Beethoven and Rochberg. A saturday morning conversation

Posted on January 5th, 2013 by

Beethoven and Rochberg -A Saturday morning conversation. Wapping 5th January 2013

Beethoven Sonata Op 12 No 1 D Major (2nd Movement-Variation 4) + George Rochberg-Caprice Variations ( Variation 41 after Webern Op 1) Peter Sheppard Skaerved-Violin, and Aaron Shorr-Piano

I probably talk a little too much about how the composers that I have been privileged to know help me with the ones that I cannot meet. But often the results are very practical. This morning I was/am making the edit map for the disc of Beethoven Op 12 sonatas (with Aaron Shorr) which I am about to release. There is tension when editing, between the choice of a take which pushes the boundaries, takes risks, even fails, but excitingly, and the surgically precise rendition. These two are not mutually exclusive but when the music under scrutiny plays the very same game, there are some exciting aesthetic, even ethical questions as to the choices that we make. This is not a question of patching together some kind of mosaic, but rather making the (often painful) selection of options that I have after time in front of the microphone.

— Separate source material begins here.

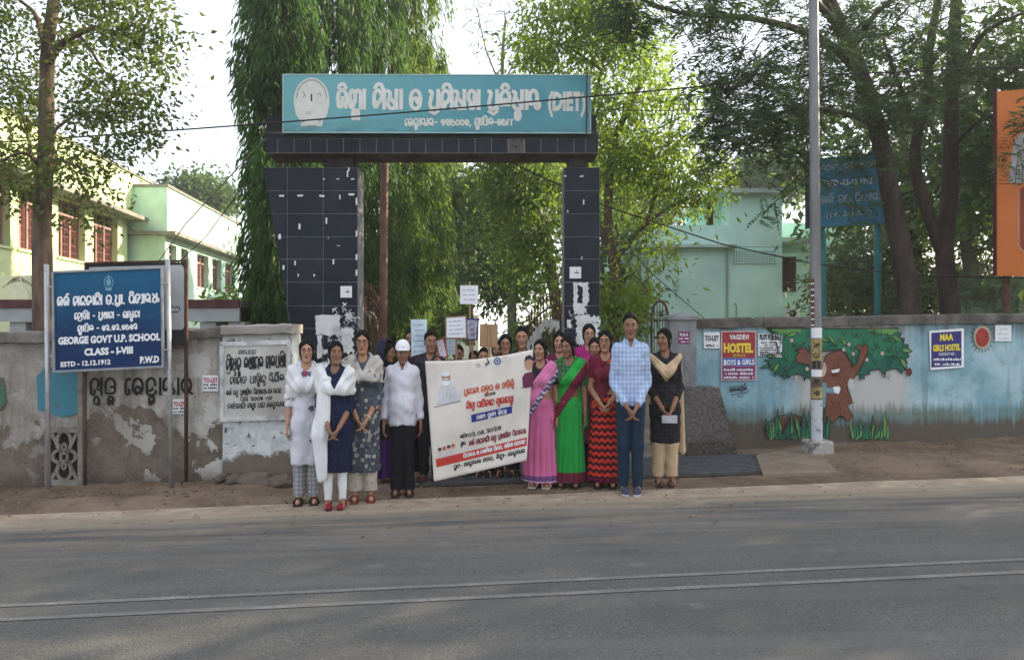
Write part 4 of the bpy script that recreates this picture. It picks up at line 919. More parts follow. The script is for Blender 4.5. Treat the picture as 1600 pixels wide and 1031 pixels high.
plD = PL((-3.9, 7.66, 0), (.05, -1, 0)); poly_on(plD, [(135, 412), (289, 410), (289, 540), (135, 545)], mat('dark_board', (.03, .03, .035), .7), s2, 'backing', -.02, .02)
poly_on(plD, [(140, 418), (284, 414), (288, 419), (289, 510), (285, 515), (140, 517)], mat('pale_board', (.42, .42, .42), .6, .06, 3, .05), s2, 'panel', .002, .004)
board_frame(plD, [(133, 410), (293, 406), (293, 544), (133, 548)], 3, RUST, s2)
line_on(plD, [(268, 478), (273, 481), (280, 479), (282, 485)], 1.6, BLACKP, s2, 'lettering', .008); line_on(plD, [(268, 488), (279, 487)], 1.6, BLACKP, s2, 'lettering', .008)
pole(s2, 291, 408, 291, 752, 7.69, .02, RUST)
# lamp pole on a concrete block
lp = empty('lamp_pole', P(1276, 720, 8.55), 'tall grey steel lamp pole with pasted stickers on a whitewashed block', 'pole')
mb = MB(); mb.tube([P(1268 + (1276 - 1268) * k / 8, -420 + (700 + 420) * k / 8, 8.62) for k in range(9)], [.050, .051, .052, .053, .055, .057, .060, .062, .064], 18); mb.build('shaft', mat('grey_pole_paint', (.19, .195, .20), .55, .15, 5, .15, stretch=(1, 1, .3), metal=.2, grime=((.12, .10, .085), 4, .6)), lp, smooth=True)
bx = P(1278, 720, 8.62)
o = lump('base_block', (bx.x, 8.62, bx.z + .12), (.02, .02, .02), PAPER, lp, 2, 1); bpy.data.objects.remove(o)
mb = MB(); mb.box(bx.x - .145, bx.x + .135, 8.48, 8.76, bx.z - .1, bx.z + .245, bev=.02); mb.build('base_block', mat('whitewashed_block', (.36, .34, .31), .95, .15, 7, .7, 30, col2=(.14, .12, .10), thr=.57), lp)
def wrap(z0, z1, a0, a1, mt, name, rr=.0655):
    c = P(1275, 0, 8.62).x; mb = MB(); vs = []; n = 9
    for i in range(n + 1):
        a = R(a0 + (a1 - a0) * i / n); 
        for z in (z0, z1): vs.append((c + rr * cos(a) + (1.5 - z) * .007, 8.62 + rr * sin(a), z))
    mb.add(vs, [(2 * i, 2 * i + 2, 2 * i + 3, 2 * i + 1) for i in range(n)]); return mb.build(name, mt, lp)
zz = lambda py: EYE - (py - HZ) * 8.62 / F
STY = mat('sticker_ochre', (.34, .26, .10), .8, .25, 14, .1); STB = mat('sticker_brown', (.12, .09, .06), .8, .3, 14, .1)
for k, (a, b_, mt) in enumerate(((530, 547, STY), (548, 563, STY), (564, 576, STB), (577, 588, PAPER), (589, 604, STB), (605, 622, STY), (512, 528, PAPER))): 
    wrap(zz(b_), zz(a), 195, 345, mt, 'sticker', .0655 + .0006 * (k % 3))
    c = P(1276, 0, 8.62).x; q = PL((c, 8.62 - .0675, 0), (0, -1, 0)); write_latin(('24P', 'G5', '||', '', '7P', 'H8', '')[k], q, 1271, 1281, b_ - 4, b_ - 4, 8, BLACKP, lp, 'sticker_mark', d=.001) if ('24P', 'G5', '||', '', '7P', 'H8', '')[k] else None
wrap(zz(690), zz(624), 180, 360, mat('flaked_white_paint', (.46, .48, .50), .85, .1, 12, .2, col2=(.22, .22, .22), thr=.6), 'white_band')
for k in range(17): wrap(zz(440 + k * 4.6) , zz(438 + k * 4.6), 192, 232, PAPER if k % 2 else STB, 'painted_tick', .0635)
wrap(zz(512), zz(436), 190, 235, mat('dark_red_paint', (.12, .02, .02), .8), 'red_strip', .0625)
# blue government sign behind the wall
bs = empty('blue_government_sign', P(1330, 490, 12), 'large faded blue sign board on teal posts behind the mural wall, half hidden by foliage', 'sign')
plH = PL(P(1330, 300, 12), (-.18, -1, 0))
poly_on(plH, [(1270, 250), (1392, 238), (1392, 347), (1270, 355)], mat('faded_blue_board', (.022, .16, .26), .55, .12, 1.5, .05), bs, 'board', -.05, .05)
poly_on(plH, [(1258, 249), (1269.5, 250), (1269.5, 355), (1259, 358)], mat('board_side', (.03, .035, .05), .7), bs, 'board_side', -.05, .06)
board_frame(plH, [(1269, 249), (1394, 237), (1394, 348.5), (1269, 357)], 2, mat('teal_paint', (.03, .16, .165), .6, .15, 6, .1), bs, 'frame', -.05, .07)
FW = mat('faded_lettering', (.25, .33, .36), .8, .15, 7, .05, col2=(.05, .16, .22), thr=.62)
write_latin('ESTD -12-12-1912', plH, 1287, 1363, 291, 287, 9, mat('sign_letter_grey', (.50, .54, .56), .7), bs, d=.004); write_latin('GOVT. SECONDARY', plH, 1282, 1384, 268, 259, 10, FW, bs, d=.004); write_odia('ଜର୍ଜ ଉଚ୍ଚ ବିଦ୍ୟାଳୟ', plH, 1283, 1386, 318, 312, 11, 2, FW, bs, d=.004); write_latin('(1912-2012)', plH, 1290, 1362, 340, 335, 8, FW, bs, d=.004)
TEAL = MATS['teal_paint']
pole(bs, 1284, 352, 1285, 560, 12.15, .065, TEAL); pole(bs, 1371, 345, 1371, 560, 12.05, .055, TEAL)
# orange hoarding
oh = empty('orange_hoarding', P(1590, 430, 10.6), 'large orange hoarding with a faded white shape, raised on posts at the right edge', 'hoarding')
plO = PL(P(1560, 300, 10.6), (-.05, -1, 0))
poly_on(plO, [(1557, 143), (1760, 128), (1760, 432), (1557, 431)], mat('orange_vinyl', (.50, .135, .02), .55, .06, 1.5, .05), oh, 'panel', -.06, .06)
poly_on(plO, [(1555.5, 143), (1557.5, 143), (1557.5, 431), (1555.5, 431)], mat('hoarding_edge', (.10, .015, .015), .7), oh, 'edge', -.062, .07)
poly_on(plO, rect(1557.6, 287, 1760, 287.8), BLACKP, oh, 'printed_line', .003)
GRV = mat('faded_grey_print', (.32, .32, .31), .7, .1, 3, .05)
poly_on(plO, [(1576, 286), (1579, 250), (1584, 222), (1592, 211), (1602, 208), (1618, 214), (1628, 240), (1632, 286)], GRV, oh, 'printed_shape', .003)
for q in ([(1586, 286), (1588, 262), (1592, 240)], [(1597, 286), (1597, 264)]): line_on(plO, q, 1, BLACKP, oh, 'printed_fold', .006)
poly_on(plO, [(1594, 296), (1598, 292), (1700, 292), (1700, 420), (1600, 392), (1594, 384)], mat('hoarding_dark_red', (.22, .045, .02), .7), oh, 'printed_panel', .003); line_on(plO, [(1700, 400), (1604, 396), (1594, 390), (1590, 380), (1590, 300)], 1.2, MAT_W if False else GRV, oh, 'printed_line', .006)
for px in (1572, 1740): pole(oh, px, 431, px, 720, 10.72, .05, RUST)
# brown steel pole just inside the gate
bp_ = empty('brown_pole', P(598, 700, 11.3), 'brown painted steel pole just inside the gateway on the left', 'pole'); pole(bp_, 601, 200, 597, 735, 11.3, .062, mat('brown_pole_paint', (.14, .065, .05), .6, .2, 5, .15), 'shaft', 14)
mb = MB(); a = P(597, 735, 11.3); mb.box(a.x - .12, a.x + .12, 11.18, 11.42, a.z - .15, a.z + .05, bev=.01); mb.build('plinth', CONC, bp_)
# overhead cables
def cable(label, pts, r_, mt, sag=.02):
    """pts: world points"""
    out = []
    for i in range(len(pts) - 1):
        for k in range(12):
            t = k / 12; q = pts[i].lerp(pts[i+1], t); q.z -= sag * 4 * t * (1 - t) * (pts[i+1] - pts[i]).length * .1; out.append(q)
    out.append(pts[-1]); mb = MB(); mb.tube(out, r_, 5); o = mb.build('overhead_cable', mt, None, smooth=True); tag(o, label, 'cable'); return o
CB = mat('cable_rubber', (.02, .02, .02), .7); CG = mat('cable_grey', (.22, .20, .19), .7)
cable('long black cable crossing in front of the turquoise gate sign', [P(-150, 232, 10.1), P(443, 191, 10.1), P(1000, 144, 10.15), P(1272, 118, 10.2), P(1750, 96, 10.3)], .011, CB)
cable('thin black cable above the mural wall sloping down from the gate beam', [P(790, 250, 11.0), P(945, 322, 11.0), P(1130, 382, 11.2), P(1270, 412, 11.4), P(1430, 431, 11.6), P(1700, 436, 12)], .011, CB, .01)
cable('pale guy wire rising from the left building to the gate beam', [P(225, 440, 14), P(290, 350, 12.6), P(415, 216, 10.6)], .010, CG, 0)
cable('second thin wire sagging beside the weeping tree on the left', [P(262, 425, 15), P(322, 370, 15), P(400, 262, 15)], .010, CB, 0)
cable('thin cable from the gate pillar down to the mural wall', [P(940, 330, 10.8), P(1010, 420, 10.4), P(1100, 497, 9.9)], .006, CB, .02)
cable('thin black cable just above the end of the gate beam', [P(925, 172, 10.6), P(1040, 173, 10.8), P(1268, 168, 11)], .006, CB, .02)
# ================= BUILDINGS =================
YG = mat('sunlit_lime_wall', (.58, .68, .36), .9, .06, 1.2, .1, grime=((.36, .42, .28), .9, .5)); MG = mat('mint_wall', (.60, .88, .79), .9, .05, .8, .08, grime=((.33, .56, .50), .7, .5))
GRW = mat('grey_stained_edge', (.22, .22, .19), .95, .2, 3, .3); WDK = mat('window_dark', (.02, .016, .016), .3, .1, 3, 0); WFR = mat('window_frame_pink', (.34, .20, .17), .7, .1, 5, .1); GRL = mat('window_grille_maroon', (.16, .055, .05), .6)
def facade_block(nm, label, X0, kk, pxa, pxb, rows, wins, mt, h_top, h_slab, depth=9, far_px=None, slab=.7):
    """a two-storey block whose long side runs away from the road; X = X0 + kk*Y along it"""
    n = empty(nm, (X0 + kk * 28, 28, 0), label, 'building')
    yy = lambda px: X0 / ((px - 800) / F - kk)
    ya, yb = yy(pxa), yy(pxb); xx = lambda y, o=0: X0 + kk * y + o
    zp = lambda px, py: EYE - (py - HZ) * yy(px) / F
    def slabbox(y0, y1, o0, o1, z0, z1, name, m_):
        mb = MB(); mb.add([(xx(y0, o0), y0, z0), (xx(y1, o0), y1, z0), (xx(y1, o1), y1, z0), (xx(y0, o1), y0, z0), (xx(y0, o0), y0, z1), (xx(y1, o0), y1, z1), (xx(y1, o1), y1, z1), (xx(y0, o1), y0, z1)], [(0, 1, 2, 3), (7, 6, 5, 4), (4, 5, 1, 0), (5, 6, 2, 1), (6, 7, 3, 2), (7, 4, 0, 3)]); return mb.build(name, m_, n)
    # wall piers between windows (facade thickness .3), recess behind
    ws = sorted((yy(a), yy(b)) for a, b, *_ in wins); zt, zb = wins[0][2], wins[0][3]
    slabbox(ya, yb, -depth, -.32, -.5, h_slab, 'inner_wall', mt)
    cuts = [ya] + [v for w_ in ws for v in w_] + [yb]
    for i in range(0, len(cuts), 2):
        if cuts[i+1] - cuts[i] > .02: slabbox(cuts[i], cuts[i+1], -.315, 0, zb, zt, 'pier', mt)
    slabbox(ya, yb, -.315, 0, -.5, zb - .001, 'lower_wall', mt); slabbox(ya, yb, -.315, 0, zt + .001, h_slab - .004, 'upper_wall', mt)
    for w0, w1 in ws:
        f = slabbox(w0, w1, -.314, -.30, zb, zt, 'window', WDK); k = 3 if w1 - w0 > 1.1 else 2
        zs = zt - (zt - zb) * .22
        for z0, z1 in ((zb, zb + .08), (zs - .06, zs + .02), (zt - .06, zt)): pinv_set(slabbox(w0, w1, -.295, -.2, z0, z1, 'frame_rail', WFR), f)
        for i in range(k + 1):
            y = w0 + (w1 - w0 - .07) * i / k; pinv_set(slabbox(y, y + .07, -.297, -.21, zb, zt, 'frame_post', WFR), f)
            if i < k:
                for j in range(1, 5): yq = y + .07 + ((w1 - w0 - .07) / k - .07) * j / 5; pinv_set(slabbox(yq, yq + .025, -.27, -.24, zb + .08, zs, 'grille_bar', GRL), f)
        for j in range(1, 6): z = zb + (zs - zb) * j / 6; pinv_set(slabbox(w0 + .06, w1 - .06, -.272, -.246, z, z + .03, 'grille_bar', GRL), f)
        slabbox(w0 - .08, w1 + .08, -.1, .06, zb - .07, zb - .002, 'sill', mt)
    slabbox(ya - .3, yb + .2, -depth, slab, h_slab, h_slab + .14, 'roof_slab', GRW)
    slabbox(ya - .1, yb, -depth, .12, h_slab + .142, h_top, 'parapet', mt); slabbox(ya - .15, yb, -depth, .18, h_top + .002, h_top + .10, 'parapet_coping', GRW)
    return n, slabbox, yy, zp
def pinv_set(o, par): o.parent = par; o.matrix_parent_inverse = Matrix(); o.matrix_world; return o
wz = lambda px, py, X0, kk: EYE - (py - HZ) * (X0 / ((px - 800) / F - kk)) / F
X0, kk = -12.2, -.0865
b1, sbx, yy1, zp1 = facade_block('academic_building', 'two storey lime green college building at far left with brown grilled windows', X0, kk, -420, 232, 0, [(a, b, wz(120, 318, X0, kk), wz(120, 407, X0, kk)) for a, b in ((-210, -150), (-110, -60), (-30, 16), (29, 66), (91, 133), (146, 184), (199, 213))], YG, wz(110, 226, X0, kk), wz(110, 313, X0, kk))
Xc = -10.9
b2, _, _, _ = facade_block('rear_green_building', 'mint green two storey block beyond the academic building, left of the weeping tree', Xc, kk, 258, 372, 0, [(a, b, wz(300, 393, Xc, kk), wz(300, 447, Xc, kk)) for a, b in ((264, 276), (283, 294), (308, 326), (332, 346), (352, 366))], mat('mint_side_wall', (.54, .76, .62), .9, .06, 1.0, .1, grime=((.30, .42, .34), .7, .6)), wz(300, 315, Xc, kk), wz(300, 383, Xc, kk), slab=.5)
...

Today was no different. I was trying to choose which version of the penultimate variation in the stormy D minor 2nd movement of Op 12 N0 1. I won’t deny that I was going off down some deadends-at one point led by Mozart, as the similarity of this variation to the K421 D minor Quartet (which is a favourite) turned out to be a distraction, and unhelpful. But the stormy nature of this particular minute of music is Beethoven at his most Mozartian-this is the Beethoven who loved K466. So I found myself with two stark choices. One fiery reading and one more neurotically precise one. What to choose? It’s not as simple as ‘just go for the exciting one’, as we all know that a choice like that can destabilise a structure (and have seen the wonderful film of Gould rejecting exciting takes for precisely that reason).

With George Rochberg at Newtown Square, 2001. At work on Caprice Variations.

Then I remembered how George Rochberg had helped me with precisely the same choice, when working on his epic Caprice Variations . The 41st Variation is an insane overwrite of part of Anton von Webern’s Passacaglia Op 1. I don’t mind admitting that it is one of the toughest bits of violin writing in the repertoire. I had two options. First – the version which would satisfy me that I could play it, and perhaps the members of the 4th Estate who count notes. Secondly one which is best described as the ‘exploding violinist’- in which the performance truly ‘reneged all temper…’. I could not decide. George was in doubt. In fact he forbade me from using the clean version: ‘That’s not what I wrote! Music like this is designed to push you into a place where you are fighting for your life-and it should sound like that.’

So the memory of that discussion helped me out. Here is the take of the Beethoven that I have chosen, with some epic piano virtuosity from the fabulous Aaron Shorr, followed by the Rochberg variation in question. Both performances by the way, are played on the 1734 ‘Habeneck’ Stradivari, which was used to direct the first performance of Berlioz’s Symphonie Fantastique.